Cautious optimism is in order. Over the summer, his new government moved gingerly. An autonomy plan for universities was watered down. A law assuring minimum transport services during strikes, intended to weaken the unions, was as well. On the plus side, wealth and income taxes were cut and the inheritance tax abolished. Fine. But considering his strong mandate and dominance of parliament, Mr. Sarkozy didn't overachieve.


The details of this week's proposals are sketchy but provide a foundation to build on. Echoing a frequent promise, the President said the law mandating a maximum 35-hour work week ought to be further relaxed to let the French--perish the thought--"choose work over leisure." Inexplicably, however, Mr. Sarkozy refrained from pulling the plug on a law that's come to symbolize France's slothful ways.

He showed more political courage in calling for an end to state-guaranteed job security at private firms. Such legal protections discourage companies from hiring new employees and spur outsourcing. He also took on the most coddled insiders of all, public-sector workers. State employees retire earlier with full and often better benefits than the rest of the population, which picks up the tab. Train conductors legally stop work at age 50 thanks to a rule dating from when they still shoveled coal into engines.

Scaling back these benefits invites confrontation with the most powerful constituency against change in France, public-sector unions. In 1995, when Jacques Chirac tried something similar, strikes brought the country to a standstill. But this isn't 1995, and unlike Mr. Chirac, Mr. Sarkozy won an electoral mandate for change. In a Opinion Way/Ajis poll published Tuesday, 51% of the French support Mr. Sarkozy's social policy, with 38% opposed. As for the vaunted "French social model," a bare 9% wants to "preserve it as is."

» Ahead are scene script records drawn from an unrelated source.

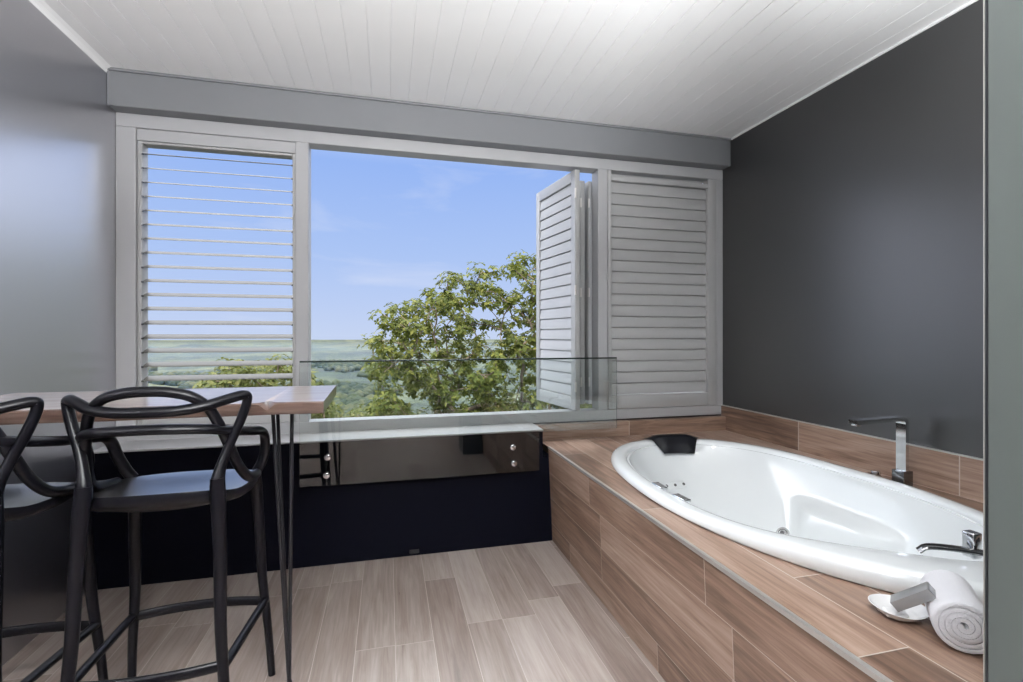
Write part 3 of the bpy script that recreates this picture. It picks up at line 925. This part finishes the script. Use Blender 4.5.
# valley land: one height field falling away to a far low plateau
bm = nb()
rows = []
ys = [5.0]
while ys[-1] < 7500: ys.append(ys[-1] * 1.045 + .2)
def hz(x_, y_):
    z = -3.4 - .26 * max(0, y_ - 6)
    far = -95 + 70 * sstep(1500, 6500, y_) * .55
    z = max(z, far) if y_ > 200 else z
    v = Vector((x_ * .004, y_ * .004, 1.3))
    z += 9 * sstep(80, 500, y_) * noise.fractal(v, 1.0, 2.0, 4) + 22 * sstep(500, 2500, y_) * noise.noise(Vector((x_ * .0011, y_ * .0013, 7)))
    z += 2.2 * sstep(40, 120, y_) * noise.noise(Vector((x_ * .06, y_ * .06, 2))) 
    return min(z, 1.2 - y_ * .009 if y_ > 1500 else z)
NXL = 90
for y_ in ys:
    row = []
    for i in range(NXL + 1):
        a = R(-52) + R(104) * i / NXL
        x_ = y_ * math.tan(a)
        row.append(bm.verts.new((x_, y_, hz(x_, y_))))
    rows.append(row)
for a, c in zip(rows, rows[1:]):
    for i in range(NXL): bm.faces.new((a[i], a[i + 1], c[i + 1], c[i]))
o = obj('valley_land', bm, M['land'], None, True, 180); o['kind'] = 'structure'; o['label'] = 'wooded green valley running to a hazy blue horizon'
# meadow clearings in the valley
bm = nb()
for pa, pb_, Ya, Yb in ((336, 353, 600, 760), (356, 368, 620, 800), (344, 352, 800, 900)):
    gr = []
    for j in range(9):
        row = []
        for i in range(9):
            u, v = i / 8 * 2 - 1, j / 8 * 2 - 1
            k = math.sqrt(max(0, 1 - v * v * .9)) * (1 + .7 * noise.noise(Vector((j * .8, pa * .7, (i > 4) * 5.0))))
            Ym = (Ya + Yb) / 2 + v * (Yb - Ya) / 2
            X_ = ray((pa + pb_) / 2 + u * k * (pb_ - pa) / 2, Ym)
            row.append(bm.verts.new((X_, Ym, hz(X_, Ym) + 1.5)))
        gr.append(row)
    for a, c in zip(gr, gr[1:]):
        for i in range(8): bm.faces.new((a[i], a[i + 1], c[i + 1], c[i]))
o = obj('meadow_land', bm, M['meadow'], None, True, 180); o['kind'] = 'structure'
# woodland on the valley floor: an uncountable canopy
r3 = random.Random(77); bm = nb(); k = 0
ico = nb(); bmesh.ops.create_icosphere(ico, subdivisions=1, radius=1)
iv = [v.co.copy() for v in ico.verts]; ifc = [[v.index for v in f.verts] for f in ico.faces]; ico.free()
while k < 4200:
    Ym = 430 * (1700 / 430) ** (r3.random() ** 1.25); a_ = R(r3.uniform(-27, 1)); X_ = Ym * math.tan(a_)
    if noise.noise(Vector((X_ * .007, Ym * .004, 4.4))) < -.08: continue
    k += 1
    rr_ = r3.uniform(4.5, 9.5) * (1 + Ym / 2500); c = Vector((X_, Ym, hz(X_, Ym) + rr_ * .35))
    vs__ = [bm.verts.new(c + Vector((q.x * rr_, q.y * rr_, q.z * rr_ * .85)) * r3.uniform(.82, 1.15)) for q in iv]
    for f in ifc: bm.faces.new([vs__[q] for q in f])
o = obj('forest_canopy', bm, M['leaf3'], None, True, 180); tag(o, 'far woodland covering the valley floor under the haze', 'woodland', None, 'stuff')
# haze lying in the valley, a real scattering volume below eye level
bm = nb(); box(bm, -4500, 5500, 160, 3400, -260, -40)
hm = bpy.data.materials.new('valley haze'); hm.use_nodes = True
nt = hm.node_tree; nt.nodes.remove(nt.nodes['Principled BSDF'])
vs_ = nt.nodes.new('ShaderNodeVolumeScatter'); vs_.inputs['Color'].default_value = (.34, .54, .88, 1); vs_.inputs['Density'].default_value = .000085; vs_.inputs['Anisotropy'].default_value = .2
nt.links.new(vs_.outputs[0], nt.nodes['Material Output'].inputs['Volume'])
o = obj('outside_haze', bm, hm, None, False); o['kind'] = 'stuff'; o['label'] = 'blue haze lying over the valley'; o['category'] = 'haze'

# ---------------------------------------------------------------- sky and lights
w = bpy.data.worlds.new('sky'); SC.world = w; w.use_nodes = True
nt = w.node_tree; bg = nt.nodes['Background']
def N_(ty, **kw):
    nd = nt.nodes.new(ty)
    for k, v in kw.items(): setattr(nd, k, v)
    return nd
tc = N_('ShaderNodeTexCoord'); sp = N_('ShaderNodeSeparateXYZ'); nt.links.new(tc.outputs['Generated'], sp.inputs[0])
rp = N_('ShaderNodeValToRGB'); nt.links.new(sp.outputs[2], rp.inputs[0])
el = rp.color_ramp.elements
st = [(0.0, (.56, .66, .89)), (.06, (.50, .62, .905)), (.16, (.41, .56, .91)), (.32, (.31, .475, .905)), (.42, (.60, .72, 1.0)), (.62, (4.6, 4.7, 4.9)), (1.0, (6.4, 6.4, 6.5))]
while len(el) < len(st): el.new(.5)
for e_, (p_, c_) in zip(el, st): e_.position = p_; e_.color = (*c_, 1)
mp = N_('ShaderNodeMapping'); mp.inputs['Scale'].default_value = (2.2, 2.2, 9.0); nt.links.new(tc.outputs['Generated'], mp.inputs[0])
nz = N_('ShaderNodeTexNoise'); nz.inputs['Scale'].default_value = 1.5; nz.inputs['Detail'].default_value = 6; nz.inputs['Roughness'].default_value = .55; nz.inputs['Distortion'].default_value = .4
nt.links.new(mp.outputs[0], nz.inputs['Vector'])
cr = N_('ShaderNodeValToRGB'); cr.color_ramp.elements[0].position = .56; cr.color_ramp.elements[1].position = .88
cr.color_ramp.elements[0].color = (0, 0, 0, 1); cr.color_ramp.elements[1].color = (.55, .55, .55, 1)
nt.links.new(nz.outputs['Fac'], cr.inputs[0])
mxx = N_('ShaderNodeMix', data_type='RGBA'); nt.links.new(cr.outputs[0], mxx.inputs[0]); nt.links.new(rp.outputs[0], mxx.inputs[6]); mxx.inputs[7].default_value = (.78, .82, .95, 1)
# added sky glow either side, out of view, to brighten the side walls
x2 = N_('ShaderNodeMath', operation='ABSOLUTE'); nt.links.new(sp.outputs[0], x2.inputs[0])
mr = N_('ShaderNodeMapRange', interpolation_type='SMOOTHSTEP'); nt.links.new(x2.outputs[0], mr.inputs[0])
mr.inputs[1].default_value = .43; mr.inputs[2].default_value = .62
hz_ = N_('ShaderNodeMapRange', interpolation_type='SMOOTHSTEP'); nt.links.new(sp.outputs[2], hz_.inputs[0])
hz_.inputs[1].default_value = -.02; hz_.inputs[2].default_value = .03
pm = N_('ShaderNodeMath', operation='MULTIPLY'); nt.links.new(mr.outputs[0], pm.inputs[0]); nt.links.new(hz_.outputs[0], pm.inputs[1])
mb = N_('ShaderNodeMix', data_type='RGBA', blend_type='ADD'); nt.links.new(pm.outputs[0], mb.inputs[0]); nt.links.new(mxx.outputs[2], mb.inputs[6]); mb.inputs[7].default_value = (1.75, 1.77, 1.85, 1)
nt.links.new(mb.outputs[2], bg.inputs[0]); bg.inputs[1].default_value = 1.0

def light(name, ty, loc_, energy, rot=(0, 0, 0), size=1, size_y=None, col=(1, 1, 1), **kw):
    d = bpy.data.lights.new(name, ty); d.energy = energy; d.color = col
    if ty == 'AREA':
        d.size = size
        if size_y: d.shape = 'RECTANGLE'; d.size_y = size_y
    elif ty == 'SUN': d.angle = size
    else: d.shadow_soft_size = size
    for k, v in kw.items(): setattr(d, k, v)
    o = bpy.data.objects.new(name, d); COL.objects.link(o); o.location = loc_; o.rotation_euler = rot
    return o
# sun from behind and above the house
sd = Vector((.35, .55, -.76)).normalized()
so_ = light('sun', 'SUN', (0, -5, 30), 5.0, size=R(1.0), col=(1, .95, .86)); so_.rotation_euler = sd.to_track_quat('-Z', 'Y').to_euler()
# daylight portal at the window opening
po = light('window_portal', 'AREA', (.45, 3.2, 1.48), 1, (R(90), 0, R(180)), 3.6, 1.6); po.data.cycles.is_portal = True
# added fill lights behind the viewer, unseen: some face down, one faces up
for i, (x_, y_) in enumerate(((-.6, -.5), (1.2, -.5), (.3, -1.6))):
    light('added_fill_down', 'AREA', (x_, y_, CE - .02), 25, (0, 0, 0), .35, col=(1, .985, .97), shape='DISK')
light('added_fill_up_room', 'AREA', (.3, -.6, 1.75), 510, (R(180), 0, 0), .5, col=(.97, .985, 1), shape='DISK')

light('added_fill_up_bath', 'AREA', (1.55, .62, 1.95), 34, (R(180), 0, 0), .35, col=(.97, .985, 1), shape='DISK')  # added unseen fill, thrown upward to brighten the ceiling over the bath
light('added_fill_down', 'AREA', (1.5, .72, CE - .02), 2.5, (0, 0, 0), .3, col=(1, .985, .97), shape='DISK')  # weak added fill above the bath, out of frame

# ---------------------------------------------------------------- camera and view
cd = bpy.data.cameras.new('camera'); cam = bpy.data.objects.new('camera', cd); COL.objects.link(cam)
cd.sensor_width = 36; cd.lens = F / 1023 * 36; cd.shift_y = -6 / 1023; cd.clip_start = .02; cd.clip_end = 20000
cam.location = (0, 0, EYE); cam.rotation_euler = (R(90), 0, -TH)
SC.camera = cam
vs = SC.view_settings
SC.display_settings.display_device = 'sRGB'
vs.view_transform = 'Standard'; vs.look = 'None'; vs.gamma = 1; vs.exposure = 0; vs.use_curve_mapping = False
SC.cycles.use_denoising = True
SC.cycles.max_bounces = 14; SC.cycles.diffuse_bounces = 6; SC.cycles.glossy_bounces = 5; SC.cycles.transmission_bounces = 10; SC.cycles.transparent_max_bounces = 12
SC.cycles.sample_clamp_indirect = 6
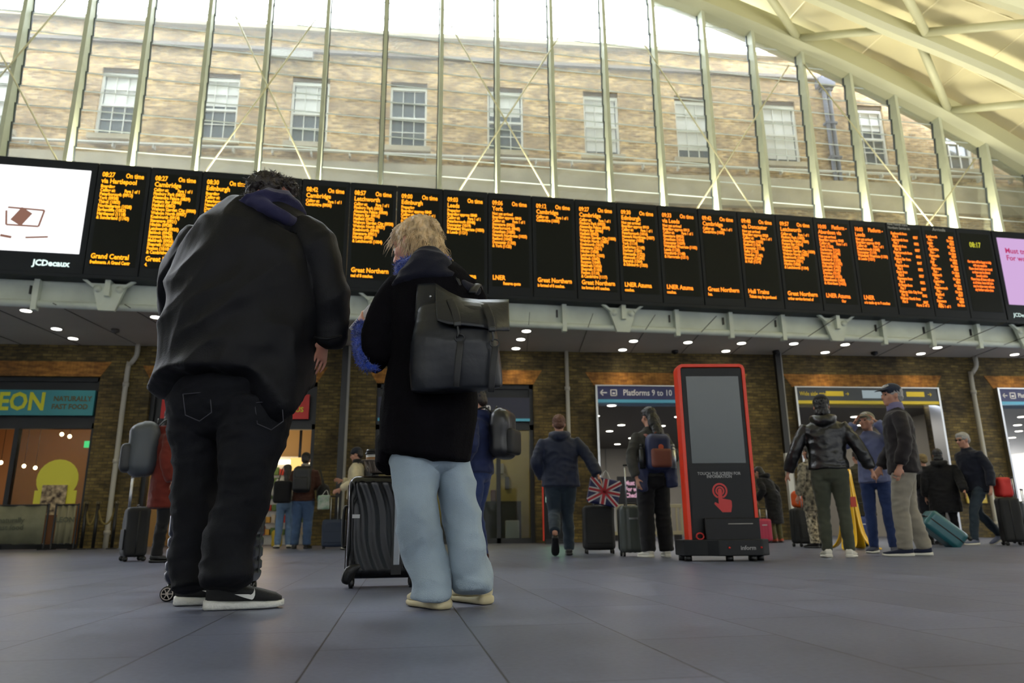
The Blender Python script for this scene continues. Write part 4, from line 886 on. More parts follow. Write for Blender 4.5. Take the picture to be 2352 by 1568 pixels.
obj('coat', fuse(bm, .0085, 5, [(.009, (4, 4, 2), True, Matrix.Rotation(radians(-15), 3, 'Y')), (.004, (9, 9, 5), True)], 11), M_wool, wom, True, True)
M_cowl = cloth('navy_cowl', (14, 16, 32), .9, .12)
bm = B(); loft(bm, [RP(898, 1075, 668, 3.04, .16), RP(914, 1060, 646, 3.05, .16), RP(928, 1044, 630, 3.07, .145), RP(938, 1030, 619, 3.09, .125), RP(950, 1018, 612, 3.1, .10)], 24, side=r0, cap=.2)
loft(bm, [PX(1030, 650, 2.98, 18), PX(1062, 660, 2.98, 16), PX(1092, 668, 3.04, 14)], 12, side=Z)
obj('hood', fuse(bm, .008, 4, [(.006, (9, 9, 16), True)], 12), M_cowl, wom, True, True)
M_mohair = mat('blue_mohair', c(42, 74, 176), .95, 0, (150, 1), (40, .5), sheen=.6, spec=.1)
def fuzz(bm, me, n, L, seed=1):
    rnd = random.Random(seed); vs = list(me.vertices)
    for _ in range(n):
        v = vs[rnd.randrange(len(vs))]; d_ = (v.normal + V((rnd.uniform(-1, 1), rnd.uniform(-1, 1), rnd.uniform(-1, 1))) * .8).normalized(); p = v.co.copy(); e = V((rnd.uniform(-1, 1), rnd.uniform(-1, 1), rnd.uniform(-1, 1))) * L * .5
        loft(bm, [(p, .0009), (p + d_ * L * .5 + e * .5, .0008), (p + d_ * L + e, .0004)], 3, sub=1, cap=0)
bm = B(); loft(bm, [PX(990, 594, 2.99, 12), PX(955, 598, 2.98, 13), PX(930, 608, 3.06, 14), PX(922, 622, 3.14, 16), PX(950, 615, 3.26, 16)], 12, side=Z); loft(bm, [PX(990, 594, 2.99, 11), PX(1012, 594, 3.02, 10), PX(1026, 600, 3.1, 9)], 12, side=Z)
loft(bm, [PX(926, 606, 3.1, 20), PX(930, 640, 3.1, 20)], 12, side=r0)
sc = fuse(bm, .006, 2, [(.005, (30, 30, 30), False)], 2); bm = B(); bm.from_mesh(sc); fuzz(bm, sc, 1500, .012); obj('scarf', bm, M_mohair, wom, True, True)
bm = B(); loft(bm, [PX(868, 842, 3.0, 9), PX(842, 838, 3.0, 12), PX(830, 810, 3.04, 13, 1.5), PX(826, 780, 3.1, 13, 1.8), PX(831, 757, 3.15, 14, 1.5), PX(842, 752, 3.16, 13)], 14, side=r0, cap=.2)
sc = fuse(bm, .006, 2, [(.006, (30, 30, 30), False)], 6); bm = B(); bm.from_mesh(sc); fuzz(bm, sc, 2200, .014, 4); obj('sweater_cuff', bm, M_mohair, wom, True, True)
# wavy bob
hairdo(WH, wom, M_hairB, 1500, [((0, -.022, .040), .086, .100, .084), ((-.0, -.055, -.02), .080, .062, .080), ((.045, -.045, -.03), .042, .050, .08), ((-.052, -.04, -.025), .036, .045, .075), ((0, .035, .082), .060, .050, .034)], .062, .009, .0016, 9, down=.55, face=.0)
M_pj = mat('pale_denim', c(146, 162, 174), .8, 0, (260, .3), (4, .1), sheen=.1, spec=.25)
bm = B()
loft(bm, [RP(906, 1078, 975, D2, .14), RP(906, 1076, 1020, D2, .16), RP(908, 1074, 1045, D2, .15)], 24, side=r0)
loft(bm, [PX(955, 1050, 3.03, 50, 1.4), PX(957, 1110, 3.02, 48, 1.4), PX(962, 1180, 3.02, 46, 1.3), PX(973, 1260, D2, 46, 1.3), PX(985, 1330, D2, 45, 1.3), PX(987, 1370, D2, 45, 1.3)], 20, side=r0, cap=.1)
loft(bm, [PX(1040, 1050, 3.10, 38, 1.5), PX(1051, 1110, 3.12, 40, 1.5), PX(1062, 1180, 3.12, 43, 1.4), PX(1075, 1260, 3.1, 41, 1.4), PX(1085, 1310, 3.12, 40, 1.4), PX(1086, 1350, 3.12, 40, 1.4)], 20, side=r0, cap=.1)
jn = obj('jeans', fuse(bm, .008, 3, [(.014, (4, 4, 2.5), True, Matrix.Rotation(radians(20), 3, 'Y')), (.009, (7, 7, 9), True, Matrix.Rotation(radians(-30), 3, 'Y')), (.002, (25, 25, 30), False)], 21), M_pj, wom, True, True)
M_crm = mat('cream_leather', c(206, 196, 160), .5, 0, (60, .15)); M_crs = mat('cream_sole', c(196, 184, 146), .6)
ha = onz(1020, 1400); ta = onz(925, 1392); dd = ta - ha; shoe(wom, ha, dd + f0 * .10, .262, M_crm, M_crs, .10, .10, laces=M_crm, thick=.03)
hb = onz(1128, 1388); shoe(wom, hb + V((-.02, 0, 0)), f0 * .8 - r0 * .55, .27, M_crm, M_crs, .10, .10, laces=M_crm, thick=.03)
# phone in the left hand
t = thing('phone', 'white phone held out in the blonde person\'s left hand', 'phone', at(836, 738, 3.22))
a_ = (at(858, 712, 3.22) - at(820, 756, 3.20)).normalized(); M_ = Matrix((a_, (f0 * .6 + Z * .8).cross(a_).normalized(), a_.cross((f0 * .6 + Z * .8).cross(a_)).normalized())).transposed().to_4x4()
o = obj('case', box(B(), -.075, .075, -.036, .036, -.005, .003, M_), mat('phone_white', c(225, 225, 222), .3), t, bevel=.003); obj('screen', box(B(), -.068, .068, -.031, .031, .0032, .0045, M_), mat('phone_screen', c(30, 34, 40), .1), t)
# roll-top rucksack on her back
M_rub = mat('rubberised_black', c(24, 27, 33), .38, 0, (40, .12), (3, .12), spec=.35); M_web = mat('black_webbing', c(20, 21, 24), .6)
bag = thing('rucksack', 'large matt black roll-top rucksack on the blonde person\'s back', 'backpack', at(1050, 895, 2.86))
def quad_slab(bm, pts, th, n=6):
    """a soft slab between front corner points (tl, tr, br, bl) pushed back by th along f0"""
    pass
bm = B()
loft(bm, [RP(968, 1130, 706, 2.92, .045), RP(960, 1132, 735, 2.87, .085), RP(950, 1140, 780, 2.84, .11), RP(946, 1150, 850, 2.84, .115), RP(946, 1154, 892, 2.85, .11)], 28, side=r0 * .985 + Z * -.02, cap=.12, sq=.55)
obj('bag_body', fuse(bm, .007, 4, [(.006, (5, 5, 4), True), (.002, (14, 14, 10), False)], 33), M_rub, bag, True, True)
def sheet(bm, rows, th=.006):
    """rows of points -> a thick flexible sheet"""
    R = len(rows); Cn = len(rows[0]); vs = [[bm.verts.new(p) for p in r] for r in rows]
    nrm = (rows[-1][0] - rows[0][0]).cross(rows[0][-1] - rows[0][0]).normalized(); v2 = [[bm.verts.new(p + nrm * th) for p in r] for r in rows]
    for i in range(R - 1):
        for j in range(Cn - 1):
            bm.faces.new((vs[i][j], vs[i][j + 1], vs[i + 1][j + 1], vs[i + 1][j])); bm.faces.new((v2[i][j], v2[i + 1][j], v2[i + 1][j + 1], v2[i][j + 1]))
    for i in range(R - 1):
        for j, k in ((0, 1), (Cn - 1, -1)): bm.faces.new((vs[i][j], vs[i + 1][j], v2[i + 1][j], v2[i][j]))
    for j in range(Cn - 1):
        for i in (0, R - 1): bm.faces.new((vs[i][j], vs[i][j + 1], v2[i][j + 1], v2[i][j]))
    return bm
top = [(958, 655, 2.9), (1000, 653, 2.86), (1030, 672, 2.86), (1060, 686, 2.87), (1100, 690, 2.88), (1140, 690, 2.9), (1168, 690, 2.92)]
mid = [(958, 700, 2.83), (1000, 705, 2.77), (1022, 712, 2.75), (1060, 712, 2.75), (1100, 716, 2.76), (1140, 722, 2.79), (1168, 718, 2.84)]
low = [(958, 745, 2.76), (1004, 738, 2.72), (1030, 746, 2.71), (1062, 748, 2.71), (1100, 752, 2.72), (1140, 760, 2.76), (1170, 760, 2.82)]
def interp(row, n=24):
    out = []
    for i in range(n + 1):
        t = i / n * (len(row) - 1); k = min(int(t), len(row) - 2); f_ = t - k; f_ = f_ * f_ * (3 - 2 * f_)
        out.append(V(row[k]) * (1 - f_) + V(row[k + 1]) * f_)
    return out
T_, Mi, Lo = interp(top[1:]), interp(mid[1:]), interp(low[1:])
rows = []
for i in range(9):
    t = i / 8; rr = []
    for a, b_, c_ in zip(T_, Mi, Lo):
        q = a * (1 - t) ** 2 + b_ * 2 * t * (1 - t) + c_ * t * t; rr.append(at(q.x, q.y, q.z))
    rows.append(rr)
obj('roll_top_flap', sheet(B(), rows), M_rub, bag, True, True)
bm = B(); loft(bm, [RP(958, 1004, 655, 2.9, .012), RP(955, 1006, 690, 2.86, .014), RP(952, 1006, 735, 2.83, .012)], 14, side=r0, sq=.5); obj('side_gusset', bm, M_rub, bag, True, True)
bm = B(); cyl(bm, at(989, 681, 2.815), at(989, 681, 2.83), .006, n=12); obj('snap_stud', bm, M_chrome, bag, True, True)
for x, y0 in ((1050, 700), (1130, 712)):
    bm = B(); loft(bm, [PX(x - 16, y0 - 12, 2.80, 9, .25), PX(x - 4, y0 + 18, 2.74, 9, .25), PX(x, y0 + 42, 2.715, 9, .25)], 10, side=r0, sq=.5); s_ = obj('buckle_strap', bm, M_web, bag, True, True)
    bm = B(); loft(bm, [PX(x, y0 + 40, 2.71, 9, .5), PX(x + 1, y0 + 48, 2.71, 9, .5)], 10, side=r0, sq=.5); loft(bm, [PX(x, y0 + 46, 2.71, 2.5), PX(x + 3, y0 + 62, 2.71, 3), PX(x + 1, y0 + 72, 2.71, 2)], 8)
    cx, cy = x + 6, y0 + 76
    loft(bm, [PX(cx + 11 * cos(a), cy + 9 * sin(a), 2.715, 1.8) for a in [pi * 2 * k / 14 for k in range(15)]], 6, sub=1, side=f0)
    o = obj('snap_hook', bm, M_dark, s_, True); o.data.transform(Matrix.Translation(-V(bag.location)))
    bm = B(); loft(bm, [PX(cx + 2, cy + 8, 2.715, 8, .2), PX(cx - 4, cy + 60, 2.70, 8, .2), PX(cx - 8, cy + 112, 2.715, 7, .2)], 10, side=r0, sq=.5); obj('lower_strap', bm, M_web, bag, True, True)
for pts in ([(960, 672, 2.92, 9), (945, 660, 3.0, 9), (930, 665, 3.12, 9)], [(1085, 672, 2.95, 10), (1095, 655, 3.02, 10), (1100, 668, 3.12, 10), (1102, 720, 3.22, 10)], [(1040, 655, 2.93, 4), (1048, 638, 2.93, 4), (1056, 655, 2.93, 4)]):
    bm = B(); loft(bm, [PX(a, b_, d_, r_, .5) for a, b_, d_, r_ in pts], 10, side=r0); obj('shoulder_strap' if pts[0][3] > 5 else 'grab_handle', bm, M_web, bag, True, True)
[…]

One of the biggest threats to Mr. Sarkozy's revolution may yet be from Mr. Sarkozy himself. In his first four months in office, the President has revealed a populist streak. He browbeats the European Central Bank to lower interest rates and sticks his nose into big business. Such interventionism harks back to old-style French economic management and is out of tune with the approach outlined yesterday.

Mr. Sarkozy's long-awaited speech sets the stage for the most important political battle in his first term. Whatever the President does in the next five years, he can't claim to have succeeded unless France breaks out of its economic slumber. His equally ambitious foreign policy depends on it, too. The President's prescriptions for the ailing French welfare state are hard to argue with. Now if only Mr. Sarkozy will apply them.